Mission accomplished in Afghanistan

What should we need to do in Afghanistan? Send more troops (as McChrystal wants) or carry out focused drone attacks (as Biden recommends)? Neither, says Brahma Challaney, a professor in a New Delhi think tank. He says that we should withdraw:

An American military exit from Afghanistan would not be a shot in the arm for the forces of global jihad, as many in the US seem to fear. On the contrary, it would remove the Taliban’s unifying element and unleash developments – a vicious power struggle in Afghanistan along sectarian and ethnic lines – whose significance would be largely internal or regional ... In fact, the most likely outcome of any Afghan power struggle triggered by an American withdrawal would be to formalize the present de facto partition of Afghanistan along ethnic lines – the direction in which Iraq, too, is headed ... As in Iraq, an American withdrawal would potentially unleash forces of Balkanization.
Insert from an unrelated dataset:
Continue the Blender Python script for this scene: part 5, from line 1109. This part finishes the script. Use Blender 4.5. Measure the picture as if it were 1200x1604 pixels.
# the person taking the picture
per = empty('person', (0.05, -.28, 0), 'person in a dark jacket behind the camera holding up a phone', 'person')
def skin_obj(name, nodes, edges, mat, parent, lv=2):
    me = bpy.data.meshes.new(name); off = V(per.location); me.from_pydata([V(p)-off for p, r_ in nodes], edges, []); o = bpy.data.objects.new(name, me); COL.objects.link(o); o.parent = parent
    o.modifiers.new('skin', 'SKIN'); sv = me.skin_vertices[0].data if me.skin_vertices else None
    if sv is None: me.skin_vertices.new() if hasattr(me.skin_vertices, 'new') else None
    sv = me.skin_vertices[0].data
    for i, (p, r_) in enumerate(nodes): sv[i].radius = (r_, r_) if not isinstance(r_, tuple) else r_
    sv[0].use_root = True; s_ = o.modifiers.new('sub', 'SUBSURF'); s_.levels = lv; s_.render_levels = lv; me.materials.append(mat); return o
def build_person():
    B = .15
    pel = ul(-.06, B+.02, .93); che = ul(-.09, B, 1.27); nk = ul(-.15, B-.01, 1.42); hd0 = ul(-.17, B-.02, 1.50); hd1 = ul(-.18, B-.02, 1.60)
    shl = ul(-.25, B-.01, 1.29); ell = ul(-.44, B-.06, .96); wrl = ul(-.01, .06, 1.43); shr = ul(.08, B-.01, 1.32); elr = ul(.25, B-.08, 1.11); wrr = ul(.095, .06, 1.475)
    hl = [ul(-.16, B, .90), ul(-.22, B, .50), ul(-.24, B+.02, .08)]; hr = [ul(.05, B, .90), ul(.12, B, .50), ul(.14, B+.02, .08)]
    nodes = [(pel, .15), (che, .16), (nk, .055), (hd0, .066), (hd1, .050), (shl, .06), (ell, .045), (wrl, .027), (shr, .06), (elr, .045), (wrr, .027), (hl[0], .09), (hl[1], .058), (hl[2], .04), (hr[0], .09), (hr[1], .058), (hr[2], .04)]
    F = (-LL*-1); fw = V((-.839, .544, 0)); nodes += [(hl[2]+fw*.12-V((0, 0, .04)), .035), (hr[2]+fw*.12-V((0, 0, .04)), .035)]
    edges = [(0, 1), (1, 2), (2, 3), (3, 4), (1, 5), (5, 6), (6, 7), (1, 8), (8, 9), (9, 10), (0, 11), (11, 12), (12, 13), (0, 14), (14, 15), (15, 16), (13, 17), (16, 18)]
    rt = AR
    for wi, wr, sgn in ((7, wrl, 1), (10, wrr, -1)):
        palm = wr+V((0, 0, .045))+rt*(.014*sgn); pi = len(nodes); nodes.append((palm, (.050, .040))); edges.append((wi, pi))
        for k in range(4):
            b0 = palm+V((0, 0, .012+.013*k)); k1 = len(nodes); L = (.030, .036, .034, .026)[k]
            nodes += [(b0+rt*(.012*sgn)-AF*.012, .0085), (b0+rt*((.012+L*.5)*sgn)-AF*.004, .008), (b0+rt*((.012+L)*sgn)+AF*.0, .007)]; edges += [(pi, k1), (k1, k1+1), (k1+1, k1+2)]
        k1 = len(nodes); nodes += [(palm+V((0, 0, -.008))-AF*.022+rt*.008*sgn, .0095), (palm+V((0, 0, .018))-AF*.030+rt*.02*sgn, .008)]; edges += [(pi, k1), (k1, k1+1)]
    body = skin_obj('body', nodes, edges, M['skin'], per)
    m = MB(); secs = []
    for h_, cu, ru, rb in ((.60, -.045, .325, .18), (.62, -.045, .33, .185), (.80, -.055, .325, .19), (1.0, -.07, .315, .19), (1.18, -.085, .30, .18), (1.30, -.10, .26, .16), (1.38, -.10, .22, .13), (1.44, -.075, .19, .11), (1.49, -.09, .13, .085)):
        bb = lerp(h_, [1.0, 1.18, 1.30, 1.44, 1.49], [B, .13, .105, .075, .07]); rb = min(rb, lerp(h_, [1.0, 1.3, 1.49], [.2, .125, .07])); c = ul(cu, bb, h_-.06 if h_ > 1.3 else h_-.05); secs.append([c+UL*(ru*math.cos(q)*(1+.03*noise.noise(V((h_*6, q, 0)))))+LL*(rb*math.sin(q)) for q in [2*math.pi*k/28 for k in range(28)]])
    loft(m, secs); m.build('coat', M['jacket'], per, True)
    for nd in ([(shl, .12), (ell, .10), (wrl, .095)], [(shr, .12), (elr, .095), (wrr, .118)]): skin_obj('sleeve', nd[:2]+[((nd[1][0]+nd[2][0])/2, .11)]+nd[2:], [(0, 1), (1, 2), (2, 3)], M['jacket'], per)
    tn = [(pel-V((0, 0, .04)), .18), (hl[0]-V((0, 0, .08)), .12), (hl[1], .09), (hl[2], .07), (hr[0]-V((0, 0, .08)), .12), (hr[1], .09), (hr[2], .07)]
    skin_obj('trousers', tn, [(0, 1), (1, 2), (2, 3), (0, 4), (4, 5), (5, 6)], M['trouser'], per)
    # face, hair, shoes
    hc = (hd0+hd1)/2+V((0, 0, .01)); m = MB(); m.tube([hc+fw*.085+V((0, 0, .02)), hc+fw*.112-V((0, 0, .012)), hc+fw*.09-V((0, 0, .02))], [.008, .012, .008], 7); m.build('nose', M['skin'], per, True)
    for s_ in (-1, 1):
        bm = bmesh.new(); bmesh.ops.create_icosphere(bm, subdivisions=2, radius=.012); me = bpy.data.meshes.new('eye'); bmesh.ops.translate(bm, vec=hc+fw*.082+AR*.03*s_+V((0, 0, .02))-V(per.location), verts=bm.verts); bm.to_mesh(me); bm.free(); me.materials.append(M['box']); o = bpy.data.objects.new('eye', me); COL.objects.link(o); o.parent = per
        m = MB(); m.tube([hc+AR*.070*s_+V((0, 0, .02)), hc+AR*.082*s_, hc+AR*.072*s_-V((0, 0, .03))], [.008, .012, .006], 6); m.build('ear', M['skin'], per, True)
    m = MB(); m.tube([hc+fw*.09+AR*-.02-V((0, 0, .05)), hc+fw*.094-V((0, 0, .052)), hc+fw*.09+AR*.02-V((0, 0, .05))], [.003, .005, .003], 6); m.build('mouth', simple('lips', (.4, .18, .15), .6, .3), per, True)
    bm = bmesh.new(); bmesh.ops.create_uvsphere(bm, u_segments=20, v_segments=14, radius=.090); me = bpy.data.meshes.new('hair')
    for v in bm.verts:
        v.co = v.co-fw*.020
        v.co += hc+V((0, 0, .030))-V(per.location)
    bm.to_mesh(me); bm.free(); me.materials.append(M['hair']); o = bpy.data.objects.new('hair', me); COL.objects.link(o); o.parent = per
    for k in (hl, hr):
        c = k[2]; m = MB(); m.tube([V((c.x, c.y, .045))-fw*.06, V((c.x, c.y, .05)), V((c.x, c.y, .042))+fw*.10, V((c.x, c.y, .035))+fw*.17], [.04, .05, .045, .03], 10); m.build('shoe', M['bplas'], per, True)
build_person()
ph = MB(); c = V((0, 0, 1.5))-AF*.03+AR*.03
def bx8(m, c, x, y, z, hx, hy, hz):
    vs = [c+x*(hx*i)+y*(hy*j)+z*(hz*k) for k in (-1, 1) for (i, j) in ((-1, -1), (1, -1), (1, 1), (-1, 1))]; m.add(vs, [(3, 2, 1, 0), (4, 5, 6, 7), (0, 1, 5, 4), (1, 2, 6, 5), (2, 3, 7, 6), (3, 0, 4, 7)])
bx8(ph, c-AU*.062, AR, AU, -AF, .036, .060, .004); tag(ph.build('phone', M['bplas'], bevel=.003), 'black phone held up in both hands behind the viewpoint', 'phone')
That may sound disturbing, but it is probably an unstoppable consequence of the initial US invasion.

His analysis of the situation is probably tinged by disgust at the increased American aid to Pakistan even as Pakistan shelters all sorts of anti-Indian terrorist groups. But that doesn't make it any less true.

Al Qaeda in Afghanistan is broken. The non-Pushtun groups are strong enough to resist a Taliban takeover of Kabul. Mission Accomplished. Time to leave.